Originally Posted by
Super Dickmann
I know we've been over this a million times back when it was current content, but I'm feeling nostalgic, so why not.
There's not one person with a pulse who disliked BFA because of its depth, as it had none. The main protagonist is purer than the driven snow, the main antagonist literally works for the Devil to raise an astral kill counter and everyone else is a piece of flotsam pushed around by the plot. You are however right that the main difference between BFA and the prior expansons is that BFA wasn't about the factions, it isn't about societies, it's entirely about interpersonal drama.
Where Vanilla, Cataclysm and even Mists in its broad strokes endeavoured to emphasize the actual local, racial and individual character motivation of the parties involved that push them into conflict, with the reasons the orcs and night elves fight being drastically different from the human-forsaken one, BFA is entirely about Sadfang's predicament. The sack of Night Elven Kalimdor, an orcish objective since the first Warsong-Night Elf skirmish doesn't show us how the orcs at large react to finally achieving this goal, nor how their society changes as a result - in contrast to how Vanilla showed what Thrall's Horde was and Cataclysm got into the shifts in society through individual stories and long-running questlines depicting different parts of it. It's even less about the Night Elves and their coming up against how they got up to this point - it's entirely about how sad it makes Saurfang. Jaina's (inexpicable and nonsensical) conclusion that her dear old dad is wrong somehow filters out over her entire population off-screen, who immediately adopt her political beliefs despite having zero reasoning for it. The conflict over Lordaeron, the fundamental plot point of that part of the setting in which the entire Forsaken identity as well as that of their primary antagonists is tied up, does not even come up after it happens. Save for some lounging saddos and a pair of Forsaken, no one brings it up or reacts to it, because it's also not about Lordaeron, it's about Sylvanas twirling her mustache and Sadfang honorably throwing the fight his surrogate son is engaged in.
Shifting the focus of a story towards a tiny cast rather than the large-scale groups and geopolitics that are the nature of the setting, by default, as it started with an RTS, an inherently large-scale medium and then an MMO, where the same applies and the focus is the scope of the world, and boiling down said geopolitics to the laughable drama of half a dozen priks shows a fundamental misunderstanding of the strengths of what you've got. But one way to take this inherently shit idea and make it all the worse, is to also make sure all the character drama is incoherent, shallow piffle. Take that bit with Sadfang and Memeboi earlier, I'm sure there's already some version of "But Dickmann, that's not what the story wanted to show us, the writers' point wasn't that Sadfang had already given up by the time the fight had gone on, meaning he'd thrown the fight and his entire moment with his surrogate son character was Sadfang throwing him and the Horde soldiers under the bus on the off-chance it took out Sylvanas." floating about.

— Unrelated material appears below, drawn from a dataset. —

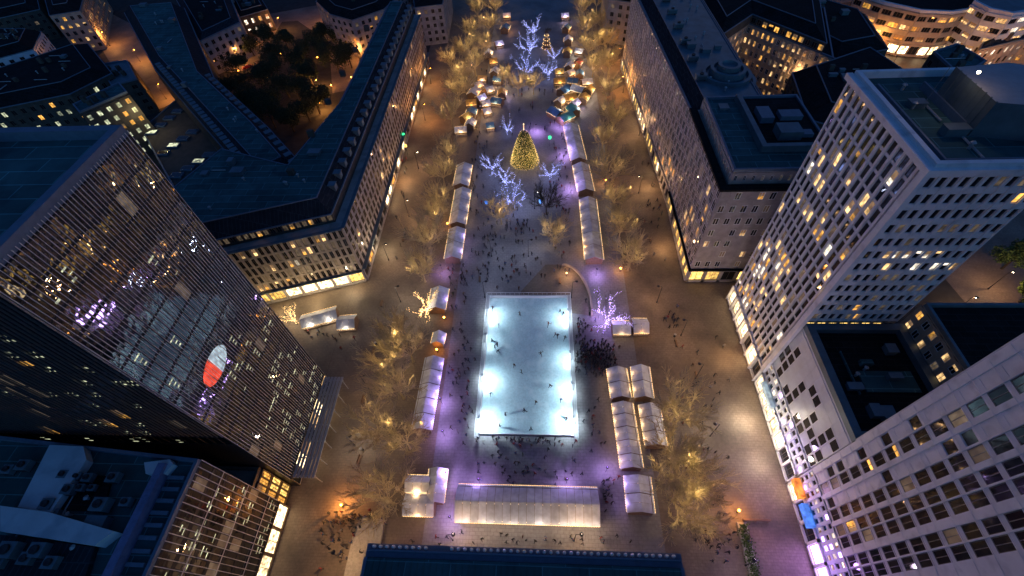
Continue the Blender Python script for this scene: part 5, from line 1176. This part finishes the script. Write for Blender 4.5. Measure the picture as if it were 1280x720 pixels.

Indeed, but authorial intent isn't authorial execution. The fact that the writers mean for something to happen, though with BFA even determining that is a tall fucking order, doesn't mean they actually accomplish it. The writers want to convey that Sadfang is an honorable warrior pushed to the brink and restoring the soul of his people, but what they've presented him as is a perennially inept, passive traitor lacking any public support and reliant on a foreign power to execute his plan, all on account of a failing in a plan that he devised and then didn't follow through on. This informs every aspect of the plot - the story, which aims at the deconstruction and abolition of what's left of the Horde after taking out its racial heart in the orcs back in Mists ends via the Horde means of succession being the tool that wins the day. Jaina's turn towards thinking her dad is wrong about how conflict with the Horde is inevitable and her hesitation will only mean others will die is depicted concurrent with the Horde waging total war on Kul Tiras itself - her own conclusion also doesn't evince any scrap of human motive, notwithstanding how it reduces the entire kingdom into a mood ring who goes from hating her based on that difference with Daelin to liking her when Daelin is proven irrevocably correct.
BFA wasn't a tough story asking tough questions and interrogating its setting, it's a fundamentally weak story that, per that example with Rexxar and the bombs earlier in the thread, applies its moral framework only as convenient, attempts to deconstruct the societies involved while never actually featuring them as such in favor of character melodrama, then fails at that, because unlike in Mists, every positive character's motive and personality are identical. All that could by itself be ignorable if it wasn't for the other point - you are quite right that the setting's faction war is mechanically, in marketing and in setting meant to go on forever. Neither conflicts over tribe or resources in general, nor those in the setting in particular ever permanently end, and the game's races are vessels for just that. In rebelling against its only purpose for existing, BFA did permanent, irreparable damage to the main vehicles through which the setting functions, i.e the conflicting playable races and factions.